Mr McDevitt (61) was convicted on December 12, 1986, by Mr Justice MacDermott sitting without a jury on one count of murder, two counts of wounding with intent, one count of attempting to cause grievous bodily harm and one count of possession of firearms with intent.
He challenged the prosecution evidence at trial, giving evidence in his own defence during a voir dire [a hearing to determine the admissibility of evidence] on the admissibility of a statement of admission.
Mr McDevitt asserted in his trial evidence that this evidence had been obtained by police [the RUC] using coercive and oppressive interview techniques.
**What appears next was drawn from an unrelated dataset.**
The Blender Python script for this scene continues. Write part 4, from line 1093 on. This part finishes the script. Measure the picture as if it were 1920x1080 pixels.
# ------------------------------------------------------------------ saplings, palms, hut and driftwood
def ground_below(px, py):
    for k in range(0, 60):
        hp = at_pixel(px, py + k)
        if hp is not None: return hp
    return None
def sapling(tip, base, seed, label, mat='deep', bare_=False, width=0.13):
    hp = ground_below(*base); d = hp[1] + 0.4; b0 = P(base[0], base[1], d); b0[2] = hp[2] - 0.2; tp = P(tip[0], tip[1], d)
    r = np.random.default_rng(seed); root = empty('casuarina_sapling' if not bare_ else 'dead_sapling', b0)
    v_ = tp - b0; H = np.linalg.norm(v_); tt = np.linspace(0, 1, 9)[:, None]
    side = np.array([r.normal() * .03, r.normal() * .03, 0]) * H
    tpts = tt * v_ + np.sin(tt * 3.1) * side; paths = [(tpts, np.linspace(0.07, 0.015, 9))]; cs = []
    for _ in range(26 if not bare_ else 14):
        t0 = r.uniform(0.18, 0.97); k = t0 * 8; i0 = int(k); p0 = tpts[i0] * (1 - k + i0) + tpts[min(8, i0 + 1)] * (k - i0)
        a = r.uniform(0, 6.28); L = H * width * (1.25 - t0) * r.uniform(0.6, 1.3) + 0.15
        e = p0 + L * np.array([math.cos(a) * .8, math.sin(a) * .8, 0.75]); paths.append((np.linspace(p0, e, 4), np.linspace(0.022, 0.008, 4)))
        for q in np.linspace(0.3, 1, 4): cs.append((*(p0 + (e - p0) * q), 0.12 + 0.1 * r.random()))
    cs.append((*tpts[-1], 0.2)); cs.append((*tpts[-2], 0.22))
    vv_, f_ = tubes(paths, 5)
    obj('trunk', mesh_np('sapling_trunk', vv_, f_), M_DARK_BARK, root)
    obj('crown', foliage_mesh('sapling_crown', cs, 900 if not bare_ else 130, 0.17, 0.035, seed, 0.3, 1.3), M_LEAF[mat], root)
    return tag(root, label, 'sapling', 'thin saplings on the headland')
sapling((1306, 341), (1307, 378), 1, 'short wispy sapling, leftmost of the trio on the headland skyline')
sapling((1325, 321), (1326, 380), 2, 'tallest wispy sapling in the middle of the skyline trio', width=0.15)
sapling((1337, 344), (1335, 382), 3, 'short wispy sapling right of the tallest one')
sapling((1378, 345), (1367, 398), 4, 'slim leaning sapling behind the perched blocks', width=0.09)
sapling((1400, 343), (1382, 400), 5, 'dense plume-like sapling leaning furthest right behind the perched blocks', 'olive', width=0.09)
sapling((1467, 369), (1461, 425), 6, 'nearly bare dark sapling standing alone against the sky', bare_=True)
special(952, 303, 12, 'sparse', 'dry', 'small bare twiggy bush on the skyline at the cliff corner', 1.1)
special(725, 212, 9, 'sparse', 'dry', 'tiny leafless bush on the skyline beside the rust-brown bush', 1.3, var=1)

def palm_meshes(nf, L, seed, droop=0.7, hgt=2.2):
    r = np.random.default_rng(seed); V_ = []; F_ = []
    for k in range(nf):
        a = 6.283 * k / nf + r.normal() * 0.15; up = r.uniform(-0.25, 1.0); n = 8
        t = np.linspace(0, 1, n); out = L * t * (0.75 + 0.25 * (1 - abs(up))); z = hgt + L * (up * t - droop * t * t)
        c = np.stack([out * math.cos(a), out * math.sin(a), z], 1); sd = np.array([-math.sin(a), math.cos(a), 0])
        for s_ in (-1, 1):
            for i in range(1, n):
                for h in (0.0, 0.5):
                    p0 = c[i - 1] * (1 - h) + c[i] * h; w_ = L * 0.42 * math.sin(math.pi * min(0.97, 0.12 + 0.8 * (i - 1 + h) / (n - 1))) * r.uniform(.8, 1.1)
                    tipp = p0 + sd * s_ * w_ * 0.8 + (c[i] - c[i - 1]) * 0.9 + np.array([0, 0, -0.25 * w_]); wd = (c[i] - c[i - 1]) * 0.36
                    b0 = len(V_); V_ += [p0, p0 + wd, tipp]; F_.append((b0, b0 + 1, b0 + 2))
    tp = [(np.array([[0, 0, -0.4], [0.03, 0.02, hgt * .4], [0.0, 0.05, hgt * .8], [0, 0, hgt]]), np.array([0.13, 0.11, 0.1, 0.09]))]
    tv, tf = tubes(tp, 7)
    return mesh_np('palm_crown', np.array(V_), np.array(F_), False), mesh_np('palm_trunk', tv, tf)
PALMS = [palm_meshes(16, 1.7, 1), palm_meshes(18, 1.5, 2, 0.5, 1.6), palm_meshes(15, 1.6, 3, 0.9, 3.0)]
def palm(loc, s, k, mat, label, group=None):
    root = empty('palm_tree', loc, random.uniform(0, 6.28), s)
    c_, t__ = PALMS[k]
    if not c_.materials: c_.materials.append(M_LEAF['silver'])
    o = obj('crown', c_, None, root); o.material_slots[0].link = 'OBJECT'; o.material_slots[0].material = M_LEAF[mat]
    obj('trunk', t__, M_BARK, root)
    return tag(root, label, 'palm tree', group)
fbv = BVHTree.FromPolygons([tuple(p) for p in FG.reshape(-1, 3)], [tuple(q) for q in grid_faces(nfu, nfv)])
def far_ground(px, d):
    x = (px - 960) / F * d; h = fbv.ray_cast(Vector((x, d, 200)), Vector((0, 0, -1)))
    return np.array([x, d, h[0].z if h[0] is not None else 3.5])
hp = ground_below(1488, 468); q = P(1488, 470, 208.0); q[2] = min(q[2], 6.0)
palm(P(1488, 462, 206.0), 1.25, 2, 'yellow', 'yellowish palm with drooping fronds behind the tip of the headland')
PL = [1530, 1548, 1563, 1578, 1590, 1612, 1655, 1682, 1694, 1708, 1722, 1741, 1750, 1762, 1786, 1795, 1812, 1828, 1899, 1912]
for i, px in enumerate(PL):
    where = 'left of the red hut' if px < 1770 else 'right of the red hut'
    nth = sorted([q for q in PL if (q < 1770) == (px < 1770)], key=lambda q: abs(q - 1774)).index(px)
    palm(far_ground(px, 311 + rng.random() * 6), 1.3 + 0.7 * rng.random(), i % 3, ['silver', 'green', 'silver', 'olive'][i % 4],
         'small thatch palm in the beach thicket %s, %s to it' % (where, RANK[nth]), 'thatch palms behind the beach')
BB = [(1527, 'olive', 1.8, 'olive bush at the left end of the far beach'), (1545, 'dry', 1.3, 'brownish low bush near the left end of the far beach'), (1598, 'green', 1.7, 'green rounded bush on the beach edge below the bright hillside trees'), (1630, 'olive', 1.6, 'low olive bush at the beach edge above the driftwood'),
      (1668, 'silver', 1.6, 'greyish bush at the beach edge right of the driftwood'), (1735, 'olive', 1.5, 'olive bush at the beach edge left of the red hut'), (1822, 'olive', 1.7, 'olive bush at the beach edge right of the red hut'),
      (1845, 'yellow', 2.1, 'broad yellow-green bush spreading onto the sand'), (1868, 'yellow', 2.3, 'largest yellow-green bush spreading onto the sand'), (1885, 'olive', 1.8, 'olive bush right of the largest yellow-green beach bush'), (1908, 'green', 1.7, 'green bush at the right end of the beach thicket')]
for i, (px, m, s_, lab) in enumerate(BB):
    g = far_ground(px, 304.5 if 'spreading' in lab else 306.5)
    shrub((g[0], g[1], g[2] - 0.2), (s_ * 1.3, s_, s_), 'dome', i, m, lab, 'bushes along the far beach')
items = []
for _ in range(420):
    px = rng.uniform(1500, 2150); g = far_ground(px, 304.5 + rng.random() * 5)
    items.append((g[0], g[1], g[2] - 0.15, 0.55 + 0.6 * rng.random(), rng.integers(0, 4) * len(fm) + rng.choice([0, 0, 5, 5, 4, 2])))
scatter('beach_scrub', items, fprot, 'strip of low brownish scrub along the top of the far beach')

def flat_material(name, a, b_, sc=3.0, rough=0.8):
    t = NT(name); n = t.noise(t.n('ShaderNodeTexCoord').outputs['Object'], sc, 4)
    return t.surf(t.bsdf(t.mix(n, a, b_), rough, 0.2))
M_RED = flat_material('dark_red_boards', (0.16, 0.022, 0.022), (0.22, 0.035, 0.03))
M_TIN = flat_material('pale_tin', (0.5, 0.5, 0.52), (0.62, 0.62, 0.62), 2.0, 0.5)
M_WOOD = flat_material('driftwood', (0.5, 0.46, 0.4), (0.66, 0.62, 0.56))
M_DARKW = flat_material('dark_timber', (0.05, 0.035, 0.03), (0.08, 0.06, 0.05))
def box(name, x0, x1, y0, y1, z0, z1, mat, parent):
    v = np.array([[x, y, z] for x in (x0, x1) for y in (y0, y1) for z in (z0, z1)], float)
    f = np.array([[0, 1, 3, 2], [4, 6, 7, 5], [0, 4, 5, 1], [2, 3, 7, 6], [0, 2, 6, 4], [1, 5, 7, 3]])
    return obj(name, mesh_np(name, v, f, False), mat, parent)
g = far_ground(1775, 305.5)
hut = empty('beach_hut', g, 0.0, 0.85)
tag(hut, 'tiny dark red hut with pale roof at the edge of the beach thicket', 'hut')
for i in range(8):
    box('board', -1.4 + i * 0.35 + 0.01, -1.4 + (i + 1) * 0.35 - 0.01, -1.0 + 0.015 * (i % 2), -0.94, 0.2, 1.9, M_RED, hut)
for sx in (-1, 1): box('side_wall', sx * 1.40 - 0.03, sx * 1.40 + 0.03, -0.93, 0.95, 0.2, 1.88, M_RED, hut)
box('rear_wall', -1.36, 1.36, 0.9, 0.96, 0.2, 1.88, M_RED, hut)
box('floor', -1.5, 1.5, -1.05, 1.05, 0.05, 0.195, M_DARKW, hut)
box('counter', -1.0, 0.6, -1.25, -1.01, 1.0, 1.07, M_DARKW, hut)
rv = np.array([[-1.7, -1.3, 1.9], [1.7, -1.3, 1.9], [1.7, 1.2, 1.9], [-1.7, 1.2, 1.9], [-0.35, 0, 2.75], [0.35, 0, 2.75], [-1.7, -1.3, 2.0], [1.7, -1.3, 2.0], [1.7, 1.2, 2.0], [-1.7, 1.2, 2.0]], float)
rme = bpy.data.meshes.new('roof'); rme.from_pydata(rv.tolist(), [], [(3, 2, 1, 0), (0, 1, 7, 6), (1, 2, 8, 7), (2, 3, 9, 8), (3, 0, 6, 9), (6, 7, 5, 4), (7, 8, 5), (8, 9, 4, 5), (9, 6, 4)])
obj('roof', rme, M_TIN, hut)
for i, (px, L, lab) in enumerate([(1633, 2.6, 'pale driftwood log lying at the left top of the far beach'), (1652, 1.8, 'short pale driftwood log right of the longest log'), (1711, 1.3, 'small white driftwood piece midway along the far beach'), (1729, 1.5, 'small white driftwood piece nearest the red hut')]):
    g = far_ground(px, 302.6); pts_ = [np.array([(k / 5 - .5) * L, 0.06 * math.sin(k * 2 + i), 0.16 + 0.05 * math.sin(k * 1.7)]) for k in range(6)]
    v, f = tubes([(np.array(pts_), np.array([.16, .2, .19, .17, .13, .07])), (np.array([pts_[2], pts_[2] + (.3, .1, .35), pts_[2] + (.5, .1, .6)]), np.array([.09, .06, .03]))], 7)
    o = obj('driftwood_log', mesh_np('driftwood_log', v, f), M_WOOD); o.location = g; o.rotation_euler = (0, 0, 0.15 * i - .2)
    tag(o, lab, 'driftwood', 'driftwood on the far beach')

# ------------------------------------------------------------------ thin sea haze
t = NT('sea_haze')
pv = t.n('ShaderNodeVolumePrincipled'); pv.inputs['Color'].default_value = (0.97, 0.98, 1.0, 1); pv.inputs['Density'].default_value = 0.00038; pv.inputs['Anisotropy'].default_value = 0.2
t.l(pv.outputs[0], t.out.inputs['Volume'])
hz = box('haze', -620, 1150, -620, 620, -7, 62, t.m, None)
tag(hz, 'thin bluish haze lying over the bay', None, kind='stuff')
He was convicted by the Diplock Court and received a sentence of life imprisonment. He served over 11 years in jail and was released subject to life licence.
Life licence means Mr McDevitt could be returned to jail again if he was ever deemed a risk to public safety, at the say so of the British Secretary of State.
Harte Coyle Collins Solicitors & Advocates applied to the CCRC on behalf of Mr McDevitt in 2002.
That application was refused in 2006, despite the finding of some significant new evidence, and Mr McDevitt continued his campaign to clear his name.
Mr McDevitt’s legal team made a second application to the CCRC on his behalf in 2019, on the basis of further new evidence obtained from public domain sources.
In making the referral, the CCRC relied on the discrediting of some of the interviewing police officers arising from the successful appeals of some of the UDR4 in 1992.
Further submissions by Harte Coyle Collins to the CCRC in 2025 resulted in the referral of another four convictions back to the Court of Appeal in April 2025. The evidence underpinning the further four convictions emanated from the same statement of admission.
Patricia Coyle said:
“Our client welcomes the opportunity to have the evidence underpinning these five convictions scrutinised and examined by the NI Court of Appeal.
“The focus in the appeal will be on the reliability of one statement of admission, which our client has asserted for 42 years and continues to assert was obtained using oppressive and coercive police interview techniques.